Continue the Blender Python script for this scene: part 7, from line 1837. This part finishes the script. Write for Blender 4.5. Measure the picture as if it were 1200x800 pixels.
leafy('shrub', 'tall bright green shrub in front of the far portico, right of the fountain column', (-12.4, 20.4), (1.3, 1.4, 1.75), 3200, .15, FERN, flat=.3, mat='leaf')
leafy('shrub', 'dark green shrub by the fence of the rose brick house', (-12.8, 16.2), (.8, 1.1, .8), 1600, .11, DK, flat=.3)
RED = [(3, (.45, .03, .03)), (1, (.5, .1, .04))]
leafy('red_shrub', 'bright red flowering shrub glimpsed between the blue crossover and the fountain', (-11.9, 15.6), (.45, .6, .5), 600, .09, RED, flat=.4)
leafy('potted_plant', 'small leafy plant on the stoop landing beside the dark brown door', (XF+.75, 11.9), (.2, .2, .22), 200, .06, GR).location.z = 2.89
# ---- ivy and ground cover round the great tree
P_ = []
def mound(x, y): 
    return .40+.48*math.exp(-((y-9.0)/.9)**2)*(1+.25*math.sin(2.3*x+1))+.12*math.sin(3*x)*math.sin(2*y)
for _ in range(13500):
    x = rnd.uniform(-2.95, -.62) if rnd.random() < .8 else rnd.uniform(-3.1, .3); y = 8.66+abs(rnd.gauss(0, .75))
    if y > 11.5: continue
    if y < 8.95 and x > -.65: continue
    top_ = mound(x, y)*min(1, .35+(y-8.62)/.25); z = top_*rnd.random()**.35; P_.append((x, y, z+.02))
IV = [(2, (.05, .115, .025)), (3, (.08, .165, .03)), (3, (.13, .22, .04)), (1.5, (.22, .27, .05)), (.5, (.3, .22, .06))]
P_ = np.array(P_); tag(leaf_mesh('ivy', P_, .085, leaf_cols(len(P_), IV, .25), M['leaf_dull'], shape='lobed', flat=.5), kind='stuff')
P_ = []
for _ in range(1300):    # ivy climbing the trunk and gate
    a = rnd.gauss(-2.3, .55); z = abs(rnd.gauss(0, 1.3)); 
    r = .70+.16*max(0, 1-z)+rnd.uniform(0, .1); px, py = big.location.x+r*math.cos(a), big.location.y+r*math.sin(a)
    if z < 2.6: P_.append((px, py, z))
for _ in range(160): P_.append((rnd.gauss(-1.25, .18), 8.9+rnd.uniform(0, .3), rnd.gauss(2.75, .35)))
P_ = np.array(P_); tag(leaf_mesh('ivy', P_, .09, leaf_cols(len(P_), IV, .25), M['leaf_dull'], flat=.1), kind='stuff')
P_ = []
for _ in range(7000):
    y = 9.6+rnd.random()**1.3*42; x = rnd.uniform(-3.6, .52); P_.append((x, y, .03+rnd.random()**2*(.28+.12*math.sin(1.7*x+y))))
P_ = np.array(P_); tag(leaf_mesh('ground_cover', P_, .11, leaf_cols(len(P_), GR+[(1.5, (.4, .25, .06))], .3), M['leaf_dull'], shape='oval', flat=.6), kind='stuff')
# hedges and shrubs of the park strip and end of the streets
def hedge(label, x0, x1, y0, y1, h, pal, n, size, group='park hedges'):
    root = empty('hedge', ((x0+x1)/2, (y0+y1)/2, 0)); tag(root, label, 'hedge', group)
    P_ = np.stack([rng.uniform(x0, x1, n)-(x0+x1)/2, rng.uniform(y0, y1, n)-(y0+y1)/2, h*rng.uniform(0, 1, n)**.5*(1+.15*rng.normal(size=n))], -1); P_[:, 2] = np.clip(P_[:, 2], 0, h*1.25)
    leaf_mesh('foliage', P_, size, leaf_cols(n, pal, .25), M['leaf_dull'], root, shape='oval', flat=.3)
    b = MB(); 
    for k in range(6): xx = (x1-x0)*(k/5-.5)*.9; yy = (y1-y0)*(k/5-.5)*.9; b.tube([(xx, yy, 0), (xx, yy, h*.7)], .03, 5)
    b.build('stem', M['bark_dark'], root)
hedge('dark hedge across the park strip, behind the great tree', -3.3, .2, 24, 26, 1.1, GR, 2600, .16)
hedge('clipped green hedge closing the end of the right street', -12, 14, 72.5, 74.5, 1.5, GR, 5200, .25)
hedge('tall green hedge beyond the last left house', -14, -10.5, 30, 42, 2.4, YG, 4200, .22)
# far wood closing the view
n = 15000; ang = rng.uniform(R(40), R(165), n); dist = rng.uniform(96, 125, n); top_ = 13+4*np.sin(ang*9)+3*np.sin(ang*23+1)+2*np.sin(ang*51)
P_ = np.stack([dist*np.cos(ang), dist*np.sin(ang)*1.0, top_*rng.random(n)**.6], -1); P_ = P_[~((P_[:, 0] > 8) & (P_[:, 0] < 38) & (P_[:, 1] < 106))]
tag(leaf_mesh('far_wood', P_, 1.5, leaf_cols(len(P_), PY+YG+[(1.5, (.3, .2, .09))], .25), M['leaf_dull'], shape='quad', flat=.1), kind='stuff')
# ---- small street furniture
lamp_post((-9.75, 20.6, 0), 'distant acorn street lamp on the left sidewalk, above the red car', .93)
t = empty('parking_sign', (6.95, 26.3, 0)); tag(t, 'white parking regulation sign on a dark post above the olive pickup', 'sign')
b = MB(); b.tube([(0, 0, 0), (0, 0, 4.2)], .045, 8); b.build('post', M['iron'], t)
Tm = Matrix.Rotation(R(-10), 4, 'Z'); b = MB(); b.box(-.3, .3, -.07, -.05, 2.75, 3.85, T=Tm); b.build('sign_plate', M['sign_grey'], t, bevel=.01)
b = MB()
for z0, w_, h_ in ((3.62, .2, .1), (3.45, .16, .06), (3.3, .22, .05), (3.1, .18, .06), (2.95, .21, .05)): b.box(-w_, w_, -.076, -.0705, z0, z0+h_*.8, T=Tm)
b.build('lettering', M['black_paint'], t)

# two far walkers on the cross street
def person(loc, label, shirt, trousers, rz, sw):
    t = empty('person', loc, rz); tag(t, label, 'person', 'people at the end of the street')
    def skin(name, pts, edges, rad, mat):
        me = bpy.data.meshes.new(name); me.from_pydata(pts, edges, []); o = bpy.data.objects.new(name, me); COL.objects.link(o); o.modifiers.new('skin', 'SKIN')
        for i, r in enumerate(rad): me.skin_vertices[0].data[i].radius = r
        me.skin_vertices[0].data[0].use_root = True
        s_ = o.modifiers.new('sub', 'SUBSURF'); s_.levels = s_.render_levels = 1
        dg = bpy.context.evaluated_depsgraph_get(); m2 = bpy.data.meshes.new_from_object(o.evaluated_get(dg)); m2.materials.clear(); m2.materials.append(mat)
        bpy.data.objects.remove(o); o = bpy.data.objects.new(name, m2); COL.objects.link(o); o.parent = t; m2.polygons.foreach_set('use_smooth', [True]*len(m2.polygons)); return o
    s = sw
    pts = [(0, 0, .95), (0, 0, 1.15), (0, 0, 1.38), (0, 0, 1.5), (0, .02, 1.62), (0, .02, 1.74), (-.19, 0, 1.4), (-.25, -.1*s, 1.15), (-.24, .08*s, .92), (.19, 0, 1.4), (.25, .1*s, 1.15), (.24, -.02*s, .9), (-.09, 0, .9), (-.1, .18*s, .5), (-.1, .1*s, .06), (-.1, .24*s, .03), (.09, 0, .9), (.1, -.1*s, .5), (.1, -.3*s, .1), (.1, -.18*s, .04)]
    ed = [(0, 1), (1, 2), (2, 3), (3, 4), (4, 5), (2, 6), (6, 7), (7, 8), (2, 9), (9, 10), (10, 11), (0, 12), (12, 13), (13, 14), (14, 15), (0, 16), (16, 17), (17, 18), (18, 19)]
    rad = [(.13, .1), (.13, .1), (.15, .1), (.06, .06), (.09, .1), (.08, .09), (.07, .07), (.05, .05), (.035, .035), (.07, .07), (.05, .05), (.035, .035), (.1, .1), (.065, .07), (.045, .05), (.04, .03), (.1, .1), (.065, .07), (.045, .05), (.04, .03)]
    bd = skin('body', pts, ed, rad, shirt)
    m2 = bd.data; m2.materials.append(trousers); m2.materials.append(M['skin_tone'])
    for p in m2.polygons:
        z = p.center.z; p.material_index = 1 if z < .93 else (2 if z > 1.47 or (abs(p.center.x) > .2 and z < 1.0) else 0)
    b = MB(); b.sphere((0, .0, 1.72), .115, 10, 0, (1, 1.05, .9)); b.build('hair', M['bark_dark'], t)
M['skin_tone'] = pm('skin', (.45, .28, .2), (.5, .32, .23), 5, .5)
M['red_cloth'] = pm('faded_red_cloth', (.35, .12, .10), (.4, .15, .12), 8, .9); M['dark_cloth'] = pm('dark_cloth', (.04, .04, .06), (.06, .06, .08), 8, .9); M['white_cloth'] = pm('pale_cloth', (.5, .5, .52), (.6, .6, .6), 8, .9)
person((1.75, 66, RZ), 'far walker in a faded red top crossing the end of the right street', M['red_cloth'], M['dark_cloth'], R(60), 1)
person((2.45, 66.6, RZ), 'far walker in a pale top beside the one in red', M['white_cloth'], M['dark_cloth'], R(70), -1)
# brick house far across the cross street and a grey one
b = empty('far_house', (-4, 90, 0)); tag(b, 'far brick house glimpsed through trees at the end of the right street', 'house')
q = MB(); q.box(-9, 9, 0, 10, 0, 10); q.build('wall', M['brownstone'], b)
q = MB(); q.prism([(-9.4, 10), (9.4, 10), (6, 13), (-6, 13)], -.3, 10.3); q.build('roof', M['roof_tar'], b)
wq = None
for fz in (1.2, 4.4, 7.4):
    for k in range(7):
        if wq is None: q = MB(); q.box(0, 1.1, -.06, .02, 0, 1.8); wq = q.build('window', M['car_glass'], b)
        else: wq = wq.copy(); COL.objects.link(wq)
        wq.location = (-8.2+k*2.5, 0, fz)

* * *

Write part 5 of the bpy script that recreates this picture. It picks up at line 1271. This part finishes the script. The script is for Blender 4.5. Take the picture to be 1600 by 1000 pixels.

* * *

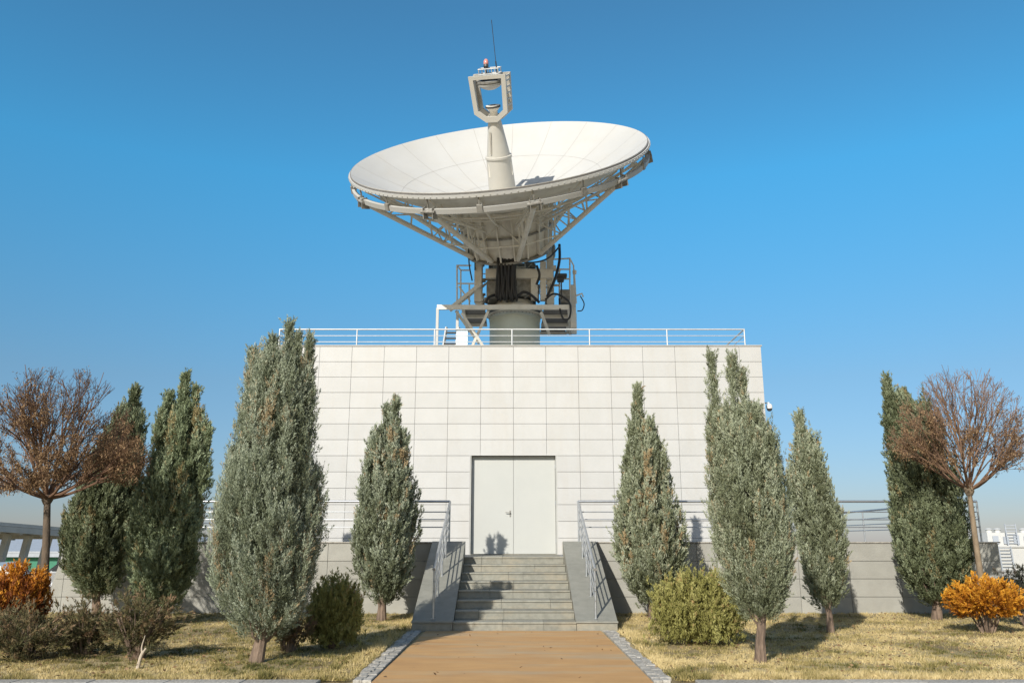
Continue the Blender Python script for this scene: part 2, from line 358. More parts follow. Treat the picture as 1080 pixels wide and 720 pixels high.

** WHAT YOU SHOULD DO **
Collect each line containing the string "picture".

** ANSWER FOR THE TASK **
Continue the Blender Python script for this scene: part 7, from line 1837. This part finishes the script. Write for Blender 4.5. Measure the picture as if it were 1200x800 pixels.
Write part 5 of the bpy script that recreates this picture. It picks up at line 1271. This part finishes the script. The script is for Blender 4.5. Take the picture to be 1600 by 1000 pixels.
Continue the Blender Python script for this scene: part 2, from line 358. More parts follow. Treat the picture as 1080 pixels wide and 720 pixels high.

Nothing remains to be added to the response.